Es muss nicht immer Kaviar sein. Das wusste der Schriftsteller Johannes Mario Simmel schon 1960. Es muss auch nicht immer ein Burggräfler Ort sein, um den es hier in den Straßengeschichten geht. Auch außerhalb finden sich Bezüge zum Burggrafenamt: zum Beispiel die Meraner Straße in Salzburg.
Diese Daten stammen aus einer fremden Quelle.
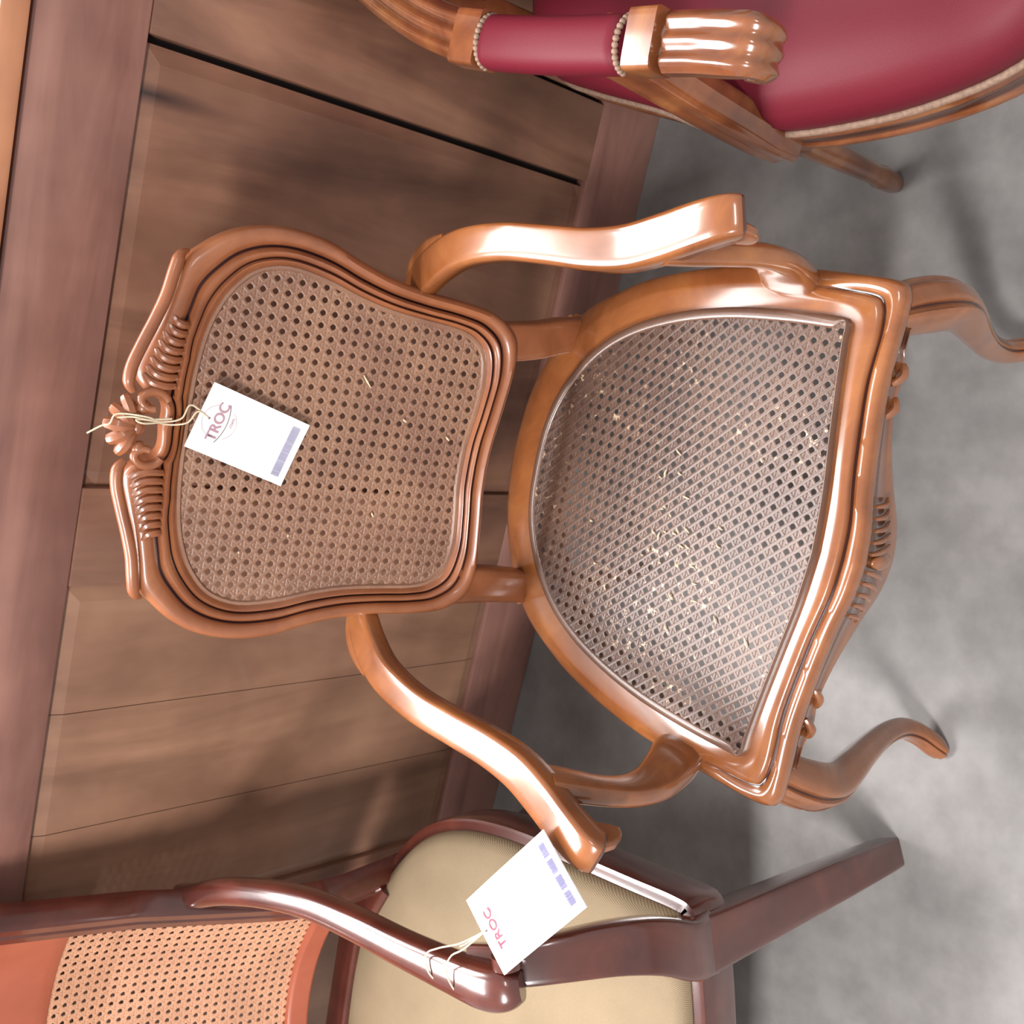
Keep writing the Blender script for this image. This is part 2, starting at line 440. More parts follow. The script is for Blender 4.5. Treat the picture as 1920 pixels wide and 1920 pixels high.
# crest ridge roll, ears, scrolls and shell
for s in (-1, 1):
    mb = MB()
    path = spline([bk(s * a, b, h) for a, b, h in [(.196, .522, .004), (.190, .531, .010), (.172, .536, .0145), (.145, .541, .016), (.118, .549, .016), (.092, .558, .016), (.066, .566, .0165), (.048, .567, .0165), (.038, .561, .015)]], 60)
    rr = [.0015 + .0055 * min(1, i / 10) for i in range(60)]
    for i in range(52, 60): rr[i] = .007 - (i - 51) * .0004
    mb.tube(path, rr, 12)
    mb.build('crest_roll', 'cherry_back', ch)
    mb = MB()
    for k in range(8):                    # gadroon leaves running from the scroll outwards
        u = .048 + k * .0098; L = .034 - k * .0022
        v0 = .5185 - k * .0009; top = v0 + L
        p = spline([bk(s * (u + .001), v0, .008), bk(s * u, v0 + L * .35, .0135), bk(s * (u + .0025), v0 + L * .75, .0135), bk(s * (u + .010), top, .011)], 12)
        mb.tube(p, [.0028 + .0022 * math.sin(math.pi * min(1, (i + 2) / 13)) for i in range(12)], 8)
    mb.build('carved_leaves', 'cherry_back', ch)
    mb = MB()                             # C scroll beside the pierced hole
    p = [bk(s * (.030 + .013 * math.cos(t) * (1 - i * .022)), .540 + .0165 * math.sin(t) * (1 - i * .022), .014 + i * .0003)
         for i, t in enumerate([R(-80 + k * 14) for k in range(21)])]
    mb.tube(p, [.0055 - abs(i - 8) * .00012 for i in range(21)], 10)
    mb.ball(bk(s * .0225, .548, .016), (.0085, .007, .0085))
    mb.build('scroll', 'cherry_back', ch)
mb = MB()
for k in range(-2, 3):
    a = R(k * 30); L = .030 - abs(k) * .002
    p0 = (.004 * k, .555); p = spline([bk(p0[0] + math.sin(a) * L * t, p0[1] + math.cos(a) * L * t, .006 + .010 * math.sin(math.pi * (.25 + t * .7))) for t in (0, .35, .7, 1)], 12)
    mb.tube(p, [.0040 + .0040 * math.sin(math.pi * (i + 2) / 15) for i in range(12)], 8)
mb.ball(bk(0, .552, .012), (.011, .008, .008))
mb.build('shell', 'cherry_back', ch)
# seat ------------------------------------------------------------
RIM = [(0, .026), (.06, .030), (.12, .038), (.18, .046), (.225, .051), (.250, .054), (.252, .075), (.250, .13), (.243, .20), (.229, .265), (.207, .325), (.178, .372), (.140, .408), (.095, .434), (.05, .447), (0, .450)]
OUTS = [(0, -.020), (.035, -.017), (.08, -.008), (.14, .000), (.20, .005), (.262, .004), (.290, .006), (.301, .022), (.302, .075), (.300, .14), (.294, .215), (.276, .300), (.248, .375), (.196, .450), (.10, .503), (0, .518)]
GRV = [(0, .001), (.04, .003), (.085, .011), (.13, .017), (.19, .023), (.245, .022), (.272, .027), (.281, .040), (.282, .082), (.280, .145), (.272, .210), (.254, .290), (.228, .357), (.180, .423), (.09, .47), (0, .485)]
NS = 120
rs, os_, gs = (sym([(a, b) for a, b, _ in halfs(h, NS)]) for h in (RIM, OUTS, GRV))
def lerp2(p, q, t): return (p[0] + (q[0] - p[0]) * t, p[1] + (q[1] - p[1]) * t)
def apron(x, y):
    if y < .06 and abs(x) < .262:
        return .334 + .055 * (1 - math.exp(-(abs(x) / .115) ** 2)) - .012 * math.exp(-((abs(x) - .205) / .02) ** 2)
    return .372
rows = []
def srow(fn): rows.append([fn(o, g, r) for o, g, r in zip(os_, gs, rs)])
def fr(o):                              # 1 along the front moulding, 0 at the plain sides
    t = max(0.0, min(1.0, (.13 - o[1]) / .09)); return t * t * (3 - 2 * t)
def zz(o, t, zf):                       # plain sides: one easy convex slope; front: moulded
    k = fr(o); return zf * k + (.421 + .0195 * (1 - (1 - t) ** 2.2)) * (1 - k)
srow(lambda o, g, r: (*lerp2(o, r, .75), .375))
srow(lambda o, g, r: (*lerp2(o, g, .9), apron(*o) + .002))
srow(lambda o, g, r: (*lerp2(o, g, .50), apron(*o)))
srow(lambda o, g, r: (*lerp2(o, g, .30), apron(*o) + .002))
srow(lambda o, g, r: (*lerp2(o, g, .22), apron(*o) + .007))
srow(lambda o, g, r: (*lerp2(o, g, .30), apron(*o) * .5 + .2))
srow(lambda o, g, r: (*lerp2(o, g, .25), .409))
srow(lambda o, g, r: (*lerp2(o, g, .03), .4145))
srow(lambda o, g, r: (*o, .420))
srow(lambda o, g, r: (*lerp2(o, g, .07), zz(o, .04, .428)))
srow(lambda o, g, r: (*lerp2(o, g, .30), zz(o, .17, .4345)))
srow(lambda o, g, r: (*lerp2(o, g, .62), zz(o, .35, .4355)))
srow(lambda o, g, r: (*lerp2(o, g, .85), zz(o, .48, .432)))
srow(lambda o, g, r: (*lerp2(o, g, .93), zz(o, .53, .4305)))
srow(lambda o, g, r: (*lerp2(o, g, 1.0), zz(o, .57, .4305)))
srow(lambda o, g, r: (*lerp2(g, r, .05), zz(o, .60, .4375)))
srow(lambda o, g, r: (*lerp2(g, r, .18), zz(o, .66, .4400)))
srow(lambda o, g, r: (*lerp2(g, r, .55), zz(o, .8, .4405)))
srow(lambda o, g, r: (*lerp2(g, r, 1.0), .4405))
srow(lambda o, g, r: (*lerp2(g, r, 1.05), .375))
mb = MB(); mb.grid(rows, closed_u=True, closed_v=True)
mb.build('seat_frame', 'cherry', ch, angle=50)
# raised rim round the caning
rp = rs[::2]
if sum(rp[i][0] * rp[(i + 1) % len(rp)][1] - rp[(i + 1) % len(rp)][0] * rp[i][1] for i in range(len(rp))) < 0: rp.reverse()
rows = []
def seatmap(u, v, h):                   # the caning sags a little
    r2 = (u / .25) ** 2 + ((v - .24) / .21) ** 2
    return (u, v, .4505 + h - .0012 * max(0, 1 - r2))
for d, z in ((-.001, .436), (-.001, .4455), (.0015, .4500), (.006, .4520), (.010, .4520), (.0125, .4512), (.0135, .448), (.0135, .438)):
    rows.append([(x, y, z) for x, y in rim_inset(rp, d)])
mb = MB(); mb.grid(rows, closed_u=True, closed_v=True); mb.build('seat_rim', 'rim', ch, angle=60)
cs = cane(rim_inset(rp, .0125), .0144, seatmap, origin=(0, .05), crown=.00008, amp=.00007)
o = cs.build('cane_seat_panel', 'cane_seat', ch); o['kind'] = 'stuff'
# frayed chips of cane lying up on the weave
mb = MB()
for k in range(34):
    u = random.gauss(-.02, .06); v = random.gauss(.20, .07); a = random.gauss(R(55), .5); L = random.uniform(.003, .011)
    if abs(u) > .2 or not .07 < v < .38: continue
    p = [seatmap(u + math.cos(a) * L * t, v + math.sin(a) * L * t, .0028 + .0012 * math.sin(math.pi * (t + .5))) for t in (-.5, 0, .5)]
    mb.tube(p, [.0004, .0011, .0004], 5)
o = mb.build('cane_splinters', plain('pale_split_cane', srgb(226, 200, 160), .5), ch); o['kind'] = 'stuff'
mb = MB()
for u, v, a, L in ((.085, .30, 40, .018), (.045, .245, 60, .006), (-.075, .265, 30, .006), (-.11, .365, 0, .003), (.03, .185, 50, .007), (-.135, .42, 20, .003)):
    p = [bk(u + math.cos(R(a)) * L * t, v + math.sin(R(a)) * L * t, .0035) for t in (-.5, 0, .5)]
    mb.tube(p, [.0005, .0013, .0005], 5)
o = mb.build('cane_splinters', plain('pale_split_cane_back', srgb(230, 206, 170), .5), ch); o['kind'] = 'stuff'
# carved leaf ornament on the front apron
mb = MB()
for s in (-1, 1):
    for k in range(5):
        x = .010 + k * .013
        def fy(xx):
            pts = [(0, -.020), (.035, -.017), (.08, -.008), (.14, 0), (.2, .005)]
            for (a, b), (c, d) in zip(pts, pts[1:]):
                if a <= xx <= c: return b + (d - b) * (xx - a) / (c - a)
            return .005
        p = spline([(s * x, fy(x) + .003, .404), (s * (x + .003), fy(x) + .001, .385), (s * (x + .010), fy(x + .01) + .002, .362 + k * .004)], 10)
        MB().tube(p, [.0014 + .0018 * math.sin(math.pi * (i + 1) / 11) for i in range(10)], 8).build('carved_leaf', 'cherry', ch)
    for x in (.168, .205):
        p = spline([(s * (x - .012), .010, .402), (s * x, .004, .392), (s * (x + .012), .009, .387)], 10)
        MB().tube(p, [.0015 + .0036 * math.sin(math.pi * (i + 1) / 11) for i in range(10)], 8).build('carved_bud', 'cherry', ch)
mb = MB(); mb.ball((0, -.015, .372), (.010, .006, .022)); mb.build('carved_boss', 'cherry', ch)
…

Sie begannen als Friedensprojekte nach dem Zweiten Weltkrieg und dienen der europäischen Verständigung und dem kulturellen Austausch. Die Rede ist von Städtepartnerschaften, von denen es auch in Südtirol nicht wenige gibt. Auffallend ist, dass Beteiligte wie auch Zeitungen gerne einen Vergleich zu menschlichen Beziehungen ziehen, wenn sie vom Verhältnis der Städte sprechen. So erklärte Brigitte Lindner, die seit 1985 in Salzburg dafür zuständig ist, die Stufen der Verbindung wie folgt: „Eine Städtefreundschaft ist wie eine Verlobung, eine Städtepartnerschaft ist dann der nächste Schritt, sozusagen die Heirat oder die Ehe.“ Dabei scheint das weltbekannte Salzburg eindeutig zur urbanen Vielehe zu neigen, wie die „Verlobungen“ mit Busseto und Kawasaki und die „Hochzeiten“ mit Reims, Verona, Dresden, Vilnius, León, Singida und Shanghai nahelegen. Doch es gibt noch einen weiteren Ort im Harem der Mozartstadt: Meran.
Städtisches Liebeswerben
Vor fast genau 20 Jahren, am 24. November 2000, unterzeichneten der damalige Salzburger Bürgermeister Heinz Schaden und sein hiesiger Amtskollege Franz Alber die Städtepartnerschaftsurkunde – Jägerchor und Alphornbläser inklusive. Damit wurde die langjährige Freundschaft offiziell besiegelt, der, so die Salzburg-Stadt-Website, eine „Verlobung“ vorausging. „Trauzeuge“ war Salzburgs Vize Siegfried Mitterdorfer. Aber zu behaupten, die Liebesgeschichte wäre von Anfang an einfach gewesen, würde doch zu weit gehen. Bereits im April 1989 berichtete die Tageszeitung „Dolomiten“, dass die Salzburger Nachrichten eine provokante Frage stellten: „Wir haben Mozart, was aber bietet Meran?“ Anlass war der Anruf einer Leserin, die sich eben diese Städtepartnerschaft gewünscht hatte und deren Vorschlag in der Rubrik „SN-Telephon“ abgedruckt worden war. Zunächst gab es von österreichischer Seite große Skepsis. Die Meraner hingegen, die ähnliche Angebote bis dahin immer höflich ausgeschlagen hatten, zeigten durchaus Interesse an einer Liaison. 1993 wurden weitere Episoden der Städte-Telenovela gesendet: „Aus dem Flirt wird eine ernste Sache“ und, romantisch kurz vor Weihachten, „Meran und Salzburg sind ein Paar“. Als Liebesgabe für die „Jungfrau“ Meran wurde eine Beteiligung Salzburgs an der Meranflora vorgeschlagen. Auch an weiteren Ideen für Musiker, Hotelfachschüler, Theaterleute und andere mangelte es nicht. Schon im Jahr darauf festigte sich die „zarte Bande“ mit den Salzburg-Tagen in Meran, einem Schüler-Ideenwettbewerb und Mozartkugeln-Roulette. Dann drängte die japanische Stadt Takayama als Nebenbuhlerin zwischen die beiden Liebenden, deren Werben aber nicht erhört wurde. Sie wandte sich erfolgreich an die Stadt Denver, die mehr Einwohner als ganz Südtirol hat.
Lebendige Partnerschaft
Ob sich Salzburg von den Meraner Passer-Terrassen inspirieren lässt oder umgekehrt Meran vom Salzburger Fahrradgaragenkonzept – die Verbindung zwischen den beiden Städten ist nach wie vor höchst lebendig. Entsprechende Straßenbenennungen hat es allerdings noch keine gegeben. Die Meraner Straße im Salzburger Stadtteil Lehen, die zur Bozner Straße führt, heißt bereits seit 1968 so.